How to convince boss to use TDD

March 25, 2010 – 11:25

Some time ago I was contacted to find arguments to introduce Test Driven Development into a company process. Or, at least, start doing some automated tests.

Quick chat revealed that, while doing iterative development and having dedicated QC team, during the 2 year age of the product, the pace of development is slowing down and with each next release it becomes more difficult to get it out of the door. Some defects even creep into production.

If that would be a service company, like ours 42 Coffee Cups, I’d suggest to do a small pilot project using TDD and compare metrics. Product company, unless they want to run a controlled experiment (or a side project) are left only with comparison to foreign projects.

As we’ve dug deeper, it became obvious that team lead, who contacted me, made no efforts to baseline team performance.

They do use JIRA, do weekly iterations, but yet, it’s used just as a sophisticated todo list.

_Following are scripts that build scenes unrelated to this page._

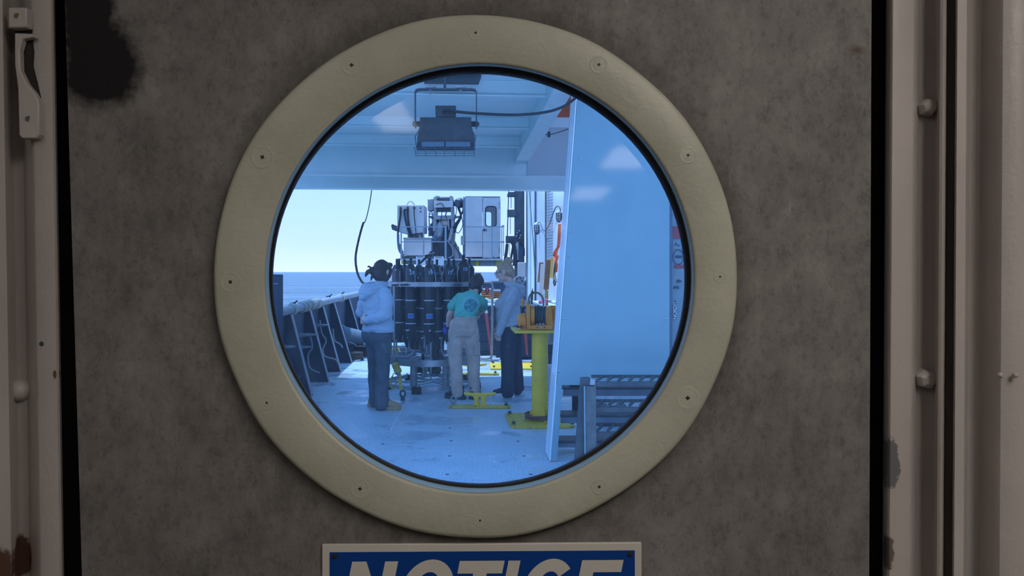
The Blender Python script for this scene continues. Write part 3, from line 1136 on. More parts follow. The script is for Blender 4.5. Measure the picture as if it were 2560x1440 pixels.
# cleats and hooks welded behind the stays, hose tails
for Y, dx, z, L in ((8.35, 0.03, 0.62, 0.20), (9.5, 0.02, 0.66, 0.26), (9.5, 0.02, 0.50, 0.16), (10.6, 0.03, 0.70, 0.22)):
    X = railX(Y)
    b = MB().prism([(X - 0.02, Y, z), (X + L, Y, z + 0.03), (X + L, Y, z + 0.045), (X - 0.02, Y, z + 0.06)], (0, 0.03, 0))
    b.build('hook_bracket', M_railp, bw)
for Y, pts in ((9.6, [(0.14, 0.66), (0.16, 0.52), (0.10, 0.42), (0.12, 0.25), (0.24, 0.18)]), (10.75, [(0.06, .80), (.08, .62), (.14, .50), (.09, .38), (.11, .27), (.26, .22), (.30, .16)]), (11.7, [(.1, .6), (.12, .42), (.2, .36), (.24, .3)])):
    X = railX(Y)
    b = MB().tube([(X + a, Y + 0.02 * i, z) for i, (a, z) in enumerate(pts)], 0.012, 6, 4)
    b.build('hose_tail', M_railp, bw)
for px, py, Y in ((744, 764, 9.3), (838, 748, 12.0), (870, 742, 13.4)):
    b = MB()
    P = Vector((railX(Y), Y, 1.09))
    b.cone(P, P + Vector((0.0, 0, 0.02)), 0.014, 0.012, 8)
    b.tube([P + Vector((-0.06, 0, 0.01)), P + Vector((0, 0, 0.022)), P + Vector((0.035, 0, 0.05))], 0.010, 6)
    b.build('horn_cleat', M_black, bw)
# stern bulwark across the far end
b = MB()
b.prism([(-3.75, 20.9, 0), (1.2, 21.2, 0), (1.2, 21.2, 1.22), (-3.75, 20.9, 1.14)], (0, 0.04, 0))
b.build('stern_plating', M_navy, bw)
b = MB().cone((-3.75, 20.9, 1.15), (1.2, 21.2, 1.235), 0.04, 0.04, 10)
b.build('stern_rail', M_dgrey, bw)
# tall box post by the near end of the rail
Pp = W(696, 686, 7.05)
b = MB().bb((Pp.x - 0.26, 7.05, 0), (Pp.x, 7.2, Pp.z))
b.build('box_post', M_navy, bw, bevel=0.006)
b = MB().bb((Pp.x - 0.25, 7.042, Pp.z - 0.092), (Pp.x - 0.004, 7.05, Pp.z - 0.086))
b.build('post_seam', M_railp, bw)

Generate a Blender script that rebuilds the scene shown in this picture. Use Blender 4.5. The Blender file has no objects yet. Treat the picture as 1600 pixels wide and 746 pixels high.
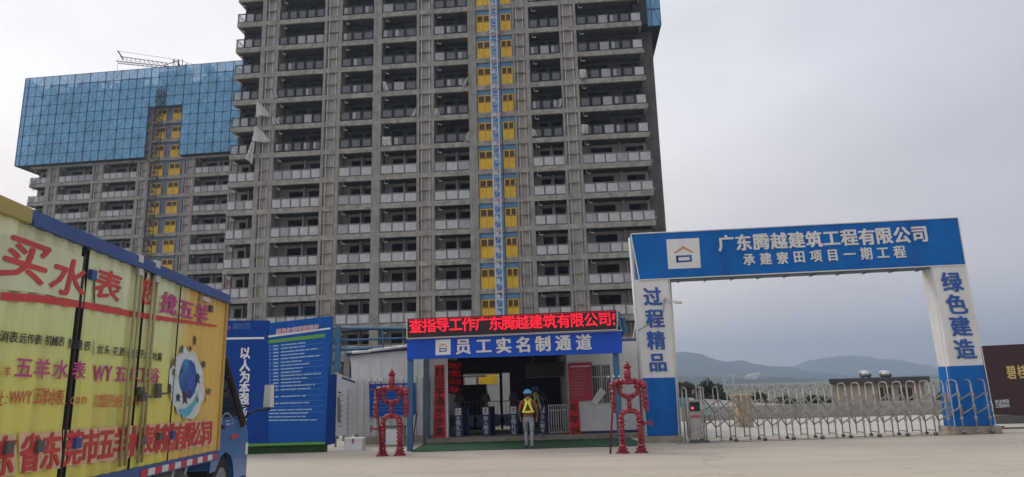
import bpy, bmesh, math, random
from mathutils import Vector, Matrix
random.seed(7)
S = bpy.context.scene
COL = S.collection
R = math.radians

# ------------------------------------------------------------------ camera
F, H, PITCH, ROLL = 1083.5, 1.84, 0.2101, 0.0277
_fw = Vector((0, math.cos(PITCH), math.sin(PITCH)))
_up = Vector((0, -math.sin(PITCH), math.cos(PITCH)))
_rt = Vector((1, 0, 0))
RT = _rt*math.cos(ROLL) - _up*math.sin(ROLL)
UP = _rt*math.sin(ROLL) + _up*math.cos(ROLL)
FW = _fw
EYE = Vector((0, 0, H))
cd = bpy.data.cameras.new('camera')
cd.sensor_width = 36
cd.lens = 36*F/1600
cd.clip_end = 20000
cam = bpy.data.objects.new('camera', cd)
cam.matrix_world = Matrix(((RT.x, UP.x, -FW.x, 0), (RT.y, UP.y, -FW.y, 0), (RT.z, UP.z, -FW.z, H), (0, 0, 0, 1)))
COL.objects.link(cam)
S.camera = cam

# survey helpers: a photo measurement (px, py) turned into a place in the world
def ray(x, y): return RT*((x-800)/F) + UP*((373-y)/F) + FW
def at(x, y, Y): d = ray(x, y); return EYE + d*(Y/d.y)
def gp(x, y, z=0): d = ray(x, y); return EYE + d*((z-H)/d.z)
def onplane(x, y, P, n): d = ray(x, y); return EYE + d*(n.dot(P-EYE)/n.dot(d))

# ------------------------------------------------------------------ light
SUN_EL, SUN_AZ = R(42), R(-62)        # azimuth from +Y (view direction), negative = left
W = bpy.data.worlds.new('World'); S.world = W; W.use_nodes = True
nt = W.node_tree; nt.nodes.clear()
def N(t, **k):
    n = nt.nodes.new(t)
    for a, b in k.items(): setattr(n, a, b)
    return n
out = N('ShaderNodeOutputWorld'); bg = N('ShaderNodeBackground'); bg.inputs[1].default_value = 0.1
sky = N('ShaderNodeTexSky', sky_type='NISHITA', sun_disc=False, sun_elevation=SUN_EL, sun_rotation=SUN_AZ)
tc = N('ShaderNodeTexCoord')
sx = N('ShaderNodeSeparateXYZ'); nt.links.new(tc.outputs['Generated'], sx.inputs[0])
mp = N('ShaderNodeMapping'); mp.inputs['Scale'].default_value = (1.3, 1.3, 3.2); mp.inputs['Location'].default_value = (.3, .1, .4)
nt.links.new(tc.outputs['Generated'], mp.inputs[0])
nz = N('ShaderNodeTexNoise'); nz.inputs['Scale'].default_value = 1.7; nz.inputs['Detail'].default_value = 7; nz.inputs['Roughness'].default_value = .5
nt.links.new(mp.outputs[0], nz.inputs['Vector'])
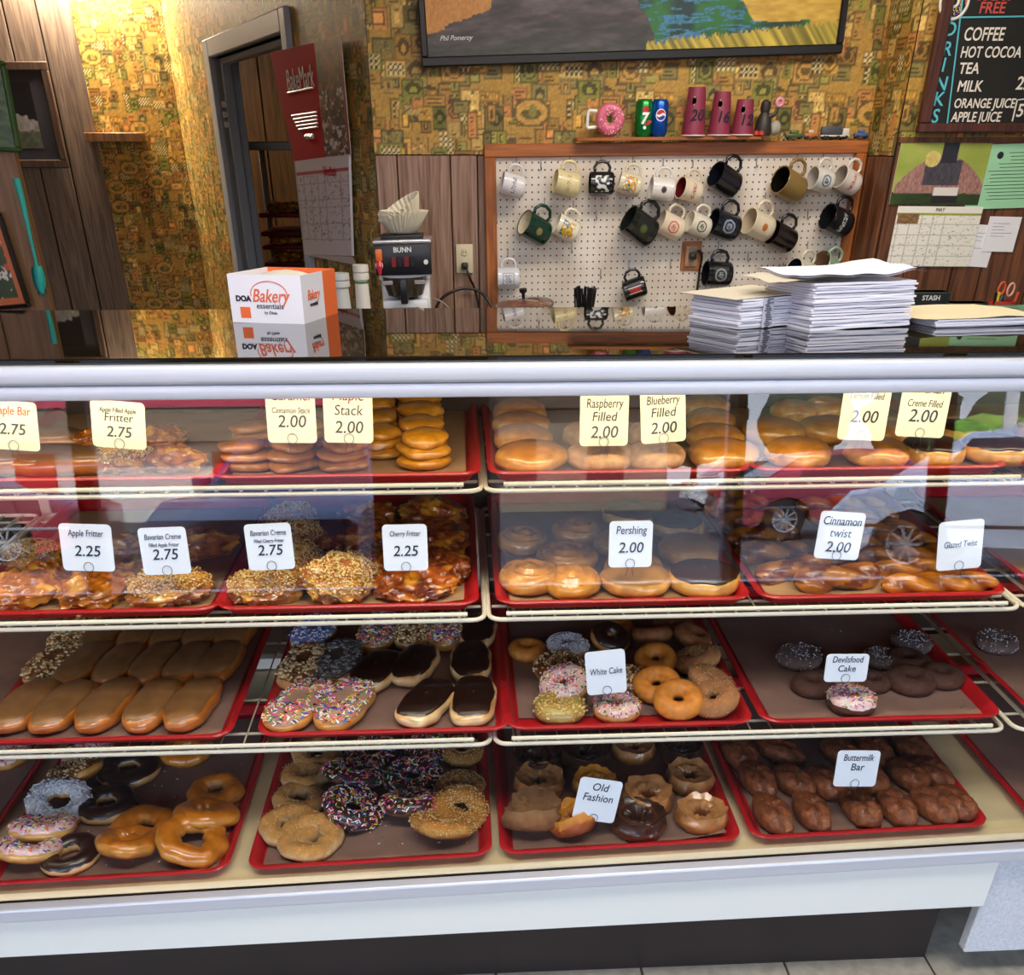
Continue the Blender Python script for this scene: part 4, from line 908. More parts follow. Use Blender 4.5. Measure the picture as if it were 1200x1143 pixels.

Since team lead guess was that pace is directly affected by bug count and this is related to the codebase size, the obvious metric would be the number of defects found (weekly) compared to SLOC count. Hypothesis to be proved: the larger amount of code gets – more defects per KSLOC pop up. While it is obvious to the lead, it is far from obvious for budget holders.

Their arguments:

  • we have already large codebase, no chance to cover it with tests in realistic timeframe and budget
  • tests are hard to support
  • the effect of tests is not obvious
  • tests double development time

From that point on, it was obvious how to advocate for automated tests:

  • we may start with tests for just new code and bugfixes
  • that’s not true (and provide proof references)
  • … and here is the effect of tests absence! – and show the graph (defect per KSLOC) vs KSLOC total
  • tests do not double the development time and their absence cost real money – and again show the graph that shows defect creep

Final suggestion was to introduce test in guerrilla fashion – just start writing unit tests for defect fixes.